The Government set up the Maori Economic Taskforce in 2009 to create jobs during the economic downturn and boost the Maori economy.

More than 1500 Maori received training, of which 17 per cent gained employment.

In one accounting training programme just two of the 16 trainees were successful in securing a job.

Sharples said the Taskforce was not a "job supplying organisation" but worked to set up opportunities for the unemployed.


"It was really to ease Maori coming out of the recession. And that's how we're coming out - all guns firing, a lot of opportunities."

Sharples said the success of the Taskforce included more than 450 community garden projects, business networking and iwi collaboration projects, resource publications, international marketing, and promoting research and innovation.

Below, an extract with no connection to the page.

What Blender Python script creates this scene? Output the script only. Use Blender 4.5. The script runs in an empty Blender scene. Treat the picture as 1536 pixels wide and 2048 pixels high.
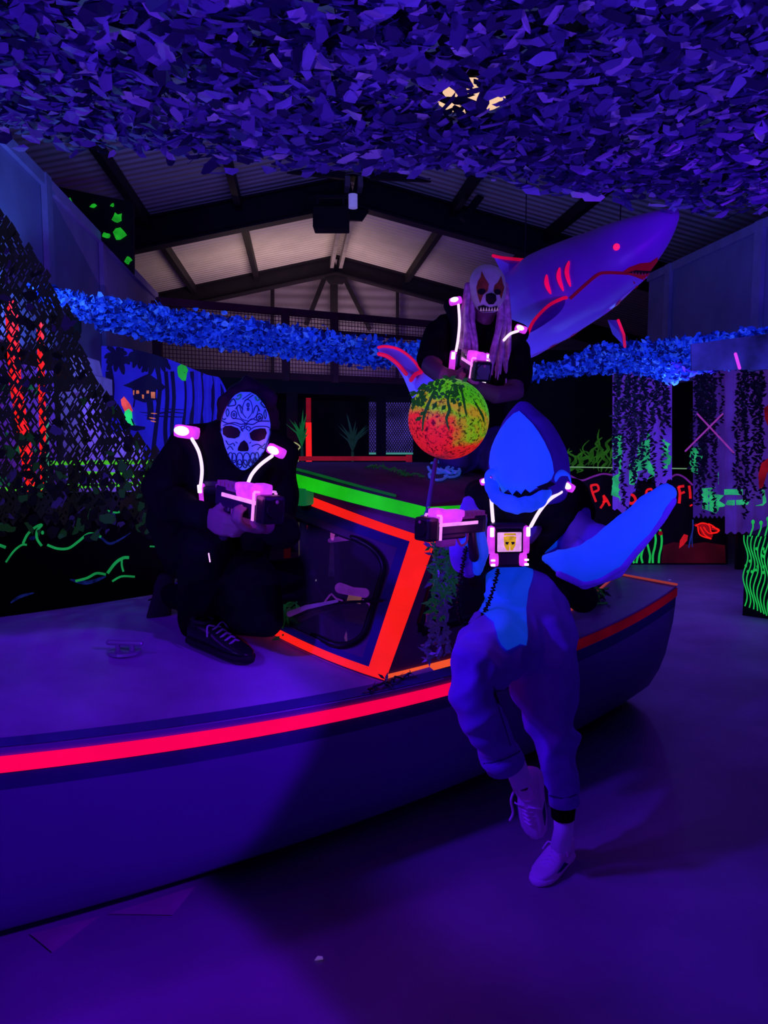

"These developments led to immediate outcomes that have supported whānau through the recession," he said.

"They have also laid a foundation for the long term growth of Maori business, work force and communities.

The Summit brought together about 200 Maori business and community leaders to discuss ways to strengthen the Maori Economy.

This included discussing a business report that outlined four scenarios for future Maori economic development.

Under the report's best-case scenario, 150,000 jobs would be created and the Maori economy would be lifted by $12 billion over 50 years.

By contrast, doing nothing would cost 185,000 jobs and leave Maori lagging behind economically.

Sharples said there was a need for greater investment in science and research.

"Our Maori economy, our sleeping giant, is beginning to wake and has a ferocious appetite," Sharples said.

"Maori and Iwi are now recognised as playing an important role in the New Zealand economy. Furthermore we are valued as Maori, and the work of the Taskforce has contributed to this recognition."